You're saying those solve "all" multithreading issues? I have to be just a little skeptical there.

But even if they can do MT magic, they can't have the community and free functionality that Java has in other areas, that's pretty huge.
Quote:Original post by Shabadoo
Have you looked at using synchronized methods or synchronized blocks of code?


Well yeah, that was what I was going to end up doing had I gotten no feedback. I was just considering using Semaphore with MAX_AVAILABLE=1, to make writing the code a little cleaner, but I don't think it does. Yeah wouldn't synchronized be easier? I think that's what I really need.
Actually even better, I think I'm going to use a "Guarded Block" to do this.

http://java.sun.com/docs/books/tutorial/essential/concurrency/guardmeth.html

The 'feed' is a consumer and the data altering thread is a producer, looks good. Still researching... hmm.

[Edited by - Tebriel on August 14, 2008 12:56:46 PM]
OpenMP/TBB aren't languages...

I'm guessing that Synchronized methods won't help your situation, because they just stop two threads from updating / reading the object at once. This means that they can still 'take turns' in updating/reading the object - so if it takes multiple updates to change the object from one valid state to another, then it would still be possible for the object to be read in an invalid/intermediate/half-updated state.
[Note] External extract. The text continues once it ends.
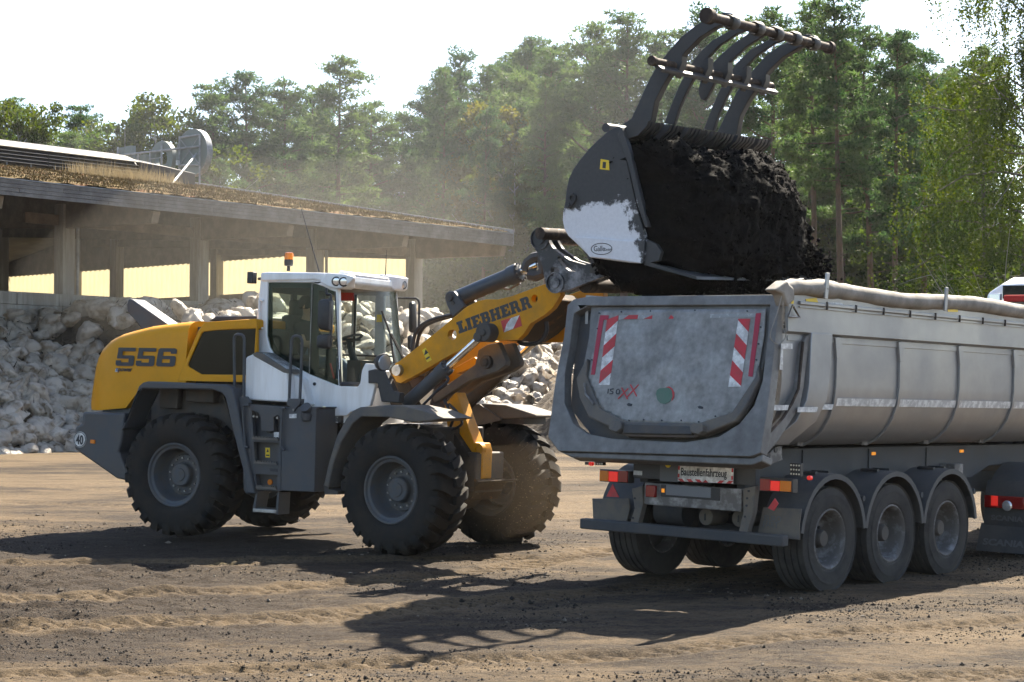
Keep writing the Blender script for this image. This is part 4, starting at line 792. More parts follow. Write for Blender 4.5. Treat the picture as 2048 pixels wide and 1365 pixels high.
MB().prism([(2.698,4.218),(2.716,4.280),(2.734,4.330),(2.785,4.354),(2.836,4.323),(2.831,4.265),(2.777,4.203),(2.726,4.184)], -1.503, -1.53, holes=[circle2((q[0][0], q[0][2]), .03, 10)]).obj('lug_boss', 'bucket_dark', bucket, bevel=.006)
MB().cyl((q[1][0], -1.53, q[1][2]), (q[1][0], -1.55, q[1][2]), .03, n=10).obj('lug_bolt', 'ink', bucket)
e = MB(); ce = q[2]; el = [(ce[0] + .135 * math.cos(a * .1963), -1.533, ce[2] + .062 * math.sin(a * .1963)) for a in range(33)]; e.tube(el, .004, 5, cap=False); e.obj('maker_ring', 'ink', bucket)
text('lettering', 'Galle', 'ink', bucket, side_M(ce[0] - .105, -1.5315, ce[2] - .025), .085, .85, .0); text('lettering', 'GmbH', 'ink', bucket, side_M(ce[0] + .035, -1.5315, ce[2] - .022), .042, .85, 0)
# grapple fork on top
grap = empty('grapple', parent=loader, basis=bB)
hinge = [(3.166,-0.950,5.109)][0]
tn = [(3.112,5.137),(3.225,5.195),(3.327,5.379),(3.458,5.624),(3.545,5.744),(3.674,5.885),(3.860,6.059),(4.059,6.180),(4.255,6.238),(4.381,6.282),(4.492,6.262),(4.539,6.202),(4.465,6.160),(4.312,6.135),(4.088,6.029),(3.919,5.893),(3.777,5.728),(3.634,5.537),(3.533,5.368),(3.491,5.168),(3.433,5.096),(3.226,5.055)]
def tine_at(y, sec, name='tine', w=.05): return MB().prism(sec, y - w, y + w).obj(name, 'bucket_dark', grap, bevel=.01)
ub = [(4.455,6.176)][0]; lb = [(3.776,5.749)][0]
TY_ = (-.95, -.36, .10, .56, 1.04)
for k, y in enumerate(TY_):
    s_ = tn if k != 2 else [(3.481,5.556),(3.475,5.609),(3.504,5.699),(3.593,5.824),(3.740,5.970),(3.945,6.111),(4.205,6.246),(4.305,6.264),(4.349,6.183),(4.091,6.049),(3.873,5.883),(3.713,5.712),(3.595,5.510),(3.551,5.473),(3.506,5.489)]
    if k in (1, 3): s_ = [(3.292,5.187),(3.374,5.377),(3.468,5.578),(3.584,5.777),(3.730,5.946),(3.904,6.087),(4.162,6.194),(4.388,6.256),(4.445,6.191),(4.219,6.134),(3.997,6.019),(3.833,5.878),(3.697,5.713),(3.586,5.533),(3.487,5.345),(3.423,5.163)]
    tine_at(y, s_, w=.055 if k in (0, 4) else .03)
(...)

I haven't used synchronised blocks before, so I can't comment on them.

That Guarded Blocks / Producer-Consumer example looks pretty useful.
The only difference I'm aware of with sync blocks is that they allow you to lock on any given object instead of the one running the currently executing sync method.

I'm actually not sure if multiple updates (which invalidate my model's state in between) will occur here. Since it's fairly probable, I should probably guard against it. I think Guarded Blocks will be sufficient for that.

The example on that page also ensures that the consumer thread (sending data to clients for me) sends out it's updates before any further updates are permitted, which I also like. So each change to the data should be a separate client update, rather than possibly combining several changes into one client update.